There are still the “have-to” subjects that I’ll have to insist we get done.  This year I plan to give the twin 6th graders their assignments and set them free to move at their own pace or wait for me to go over every lesson.  As they’ve grown they are noticing they don’t really need me to teach a lot of the lessons and that things get done quicker if they take some initiative to figure it out on their own. And then they can get to the part where they “learn what interests them.”  They are also beginning to look down the road at what it takes to achieve some of their speculative career goals and understand why it’s really up to them to make it happen.

I’ll still head the group science and history lessons.

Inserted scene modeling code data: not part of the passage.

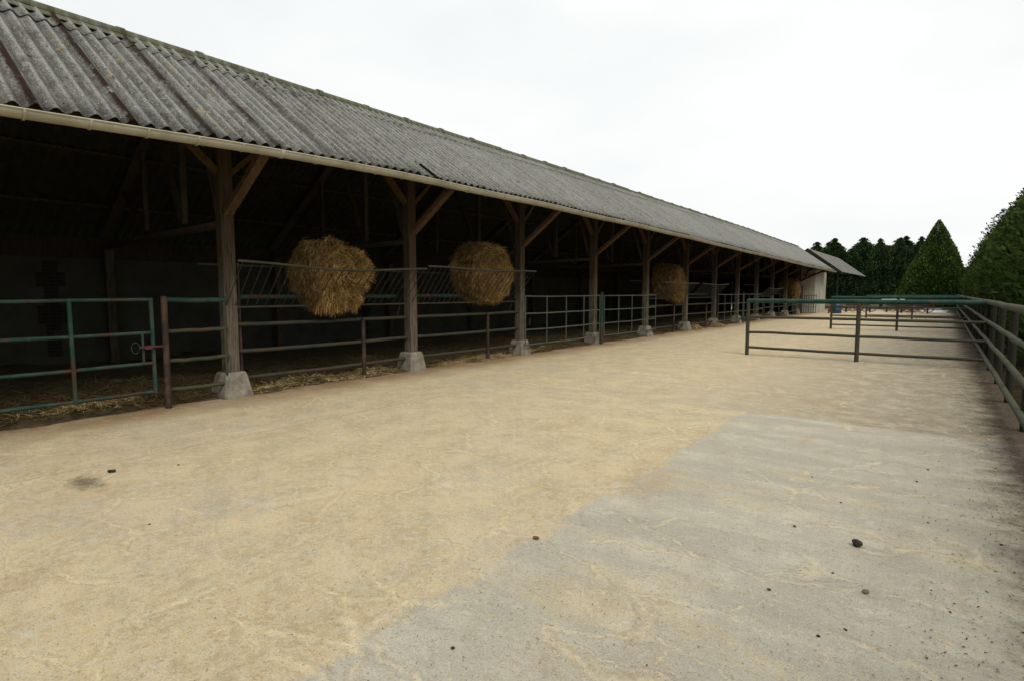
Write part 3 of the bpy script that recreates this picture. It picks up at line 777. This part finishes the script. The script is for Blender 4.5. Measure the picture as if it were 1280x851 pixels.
# ------------------------------------------------------------------ yard dividers and right fence
FV = -.73
FP = [4.6, 6.75, 8.95, 11.2, 13.4] + [15.68 + 2.25 * k for k in range(20)]
def divider(u, v1, mids, label, top=1.43, zs=(.205, .61, 1.01)):
    t = thing('yard_divider', W(u, v1, 0), label, 'fence', 'rail dividers across the yard')
    for z in zs:
        mb = MB(); pts = [W(u + rnd.uniform(-.006, .006), v1 + (FV - v1) * k / 8, z + rnd.uniform(-.008, .008)) for k in range(9)]
        mb.tube(pts, .034, 10); mb.build('rail', WORN, t, True)
    mb = MB(); mb.tube([W(u, v1 + .03 + (FV - v1 - .0) * k / 8, top + .004 * math.sin(k * 2)) for k in range(9)], .056, 12); mb.build('top_rail', TOPGR, t, True)
    for v in [v1] + mids:
        mb = MB(); mb.tube([W(u, v, -.02), W(u, v, top)], .048, 12); mb.build('post', GALV if False else WORN, t, True)
    return t
divider(15.68, 4.14, [1.62], 'nearest green railed divider crossing the yard')
divider(29.3, 4.10, [1.60], 'second divider across the yard, seen through the nearest one')
divider(43.2, 4.05, [1.6], 'third divider across the yard, farthest from the camera')
t = thing('boundary_fence', W(0, FV, 0), 'long lichened rail fence running down the right side of the yard', 'fence')
us = np.arange(-2, 60, 1.0)
for z, rr in ((.225, .040), (.63, .038), (1.03, .038), (1.44, .052)):
    mb = MB(); mb.tube([W(u, FV - .03 + rnd.uniform(-.006, .006), z + rnd.uniform(-.008, .008)) for u in us], rr, 10)
    mb.build('rail' if z < 1.3 else 'top_rail', LGREEN, t, True)
for u in FP:
    mb = MB(); mb.tube([W(u, FV - .105, -.05), W(u + .01, FV - .105, 1.40)], .052, 12); mb.build('post', POSTD, t, True)

# ------------------------------------------------------------------ hut, far shed, machinery
t = thing('hut', W(52, 9.5, 0), 'cream clad hut under the far end of the barn roof', 'hut')
mb = MB(); hu0, hu1, hv0, hv1, hh = 50.3, 55.2, 8.27, 11.2, 3.42
mb.box(W(hu0, hv0, 0), W(hu1, hv1, hh))
v = hv0 + .03
while v < hv1 - .1:
    mb.box(W(hu0 - .018, v, .05), W(hu0 - .0005, v + .16, hh - .03)); v += .25
u = hu0 + .05
while u < hu1 - .1:
    mb.box(W(u, hv0 - .018, .05), W(u + .16, hv0 - .0005, hh - .03)); u += .25
mb.build('wall', HUTM, t)
mb = MB(); mb.box(W(hu0 - .08, hv0 - .08, hh + .002), W(hu1 + .08, hv1 + .08, hh + .07)); mb.build('roof', CONC, t)
mb = MB(); mb.box(W(52.6, hv0 - .034, .02), W(53.5, hv0 - .02, 2.05)); mb.build('door', HUTM, t)

sh = thing('shed', W(60, 9, 0), 'second open shed with grey corrugated roof beyond the barn', 'shed')
su0, su1 = 58.6, 78.0
for side in (0, 1):
    mb = MB(); n = int((su1 - su0) / PITCH * 6); vs = []
    v0, z0 = (7.55, 3.55) if side == 0 else (13.3, 3.55); v1, z1 = 10.4, 5.75
    for t_ in range(2):
        for k in range(n + 1):
            u = su0 + (su1 - su0) * k / n; w = .027 * math.cos(2 * math.pi * u / PITCH)
            for th in (0, -.02): vs.append(W(u, v0 + (v1 - v0) * t_, z0 + (z1 - z0) * t_ + w + th))
    m = 2 * (n + 1); fs = []
    for k in range(n):
        a = 2 * k; fs += [(a, a + 2, m + a + 2, m + a), (a + 1, m + a + 1, m + a + 3, a + 3), (a, a + 1, a + 3, a + 2)]
    fs += [(0, m, m + 1, 1), (2 * n, 2 * n + 1, m + 2 * n + 1, m + 2 * n)]
    mb.add(vs, fs); mb.build('roof', ROOF, sh, True)
mb = MB(); mb.beam(W(su0 - .04, 7.5, 3.38), W(su0 - .04, 10.4, 5.62), .05, .34, up=Vector((0, 1, 0))); mb.beam(W(su0 - .04, 13.3, 3.38), W(su0 - .04, 10.41, 5.62), .05, .34, up=Vector((0, 1, 0)))
mb.build('bargeboard', PLANK, sh)
mb = MB(); mb.box(W(su0 + 2, 13.0, 0), W(su1, 13.1, 3.5)); mb.build('rear_wall', PLANK, sh)
for u in (su0 + .5, 72.0):
    mb = MB(); mb.beam(W(u, 7.9, 0), W(u, 7.9, 3.74), .11, .11); mb.build('post', POSTD, sh)
    mb = MB(); mb.beam(W(u, 8.0, 3.5), W(u, 13.0, 3.5), .10, .2, up=Vector((0, 1, 0))); mb.build('tie_beam', PLANK, sh)

BLUE = m_simple('blue_plastic', (.008, .030, .055), (.014, .045, .08), 3, .45, .05, .5)
mb = MB(); bx, by = 6.85, 51.2
prof = [(0, 0), (.40, 0), (.43, .03), (.43, .40), (.45, .42), (.43, .45), (.43, .80), (.45, .83), (.43, .86), (.42, 1.15), (.36, 1.22), (0, 1.22)]
vs = [W(by + r_ * math.cos(a), bx + r_ * math.sin(a), z) for r_, z in [(p_[0] * .9, p_[1] * .78) for p_ in prof] for a in [2 * math.pi * k / 20 for k in range(20)]]
mb.add(vs, [(j * 20 + k, j * 20 + (k + 1) % 20, (j + 1) * 20 + (k + 1) % 20, (j + 1) * 20 + k) for j in range(len(prof) - 1) for k in range(20)])
o = mb.build('water_barrel', BLUE, None, True); tag(o, 'blue plastic barrel standing right of the cream hut', 'barrel')
TYRE = m_simple('rubber', (.012, .012, .012), (.03, .028, .025), 9, .8, .3)
WHITEP = m_simple('white_panel', (.45, .46, .46), (.60, .60, .59), 2, .5, .05, .5)
GLASS = m_simple('dark_glass', (.015, .018, .02), (.03, .035, .04), 2, .15, .0, .6)
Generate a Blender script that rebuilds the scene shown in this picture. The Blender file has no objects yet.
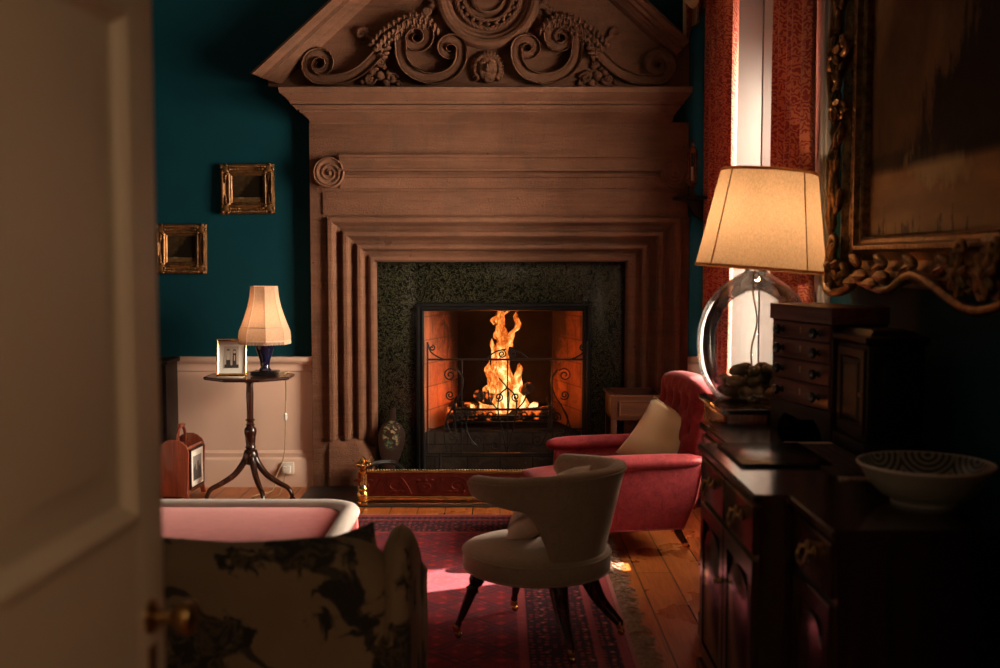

Arguing is just a fun sport around here that we can’t live without. But slowly I see the reins being shifted in the direction I want them to go. They teach me all about rocks and computers and music and physics everyday.  My advice: When you see a spark of interest, resist the urge to run out and buy curriculum and plan lessons to smother out that flame. Admit or pretend you don’t know much about it.  Tell them to figure it out and that you’d like to know what they find. Point them in the right direction and let them impress themselves. If they really want to know they’ll act, or won’t and will ponder it, and act a couple of years down the road.  And when the light bulb comes on…climb up on that shelf next to Mr. Webster and have that cup of coffee.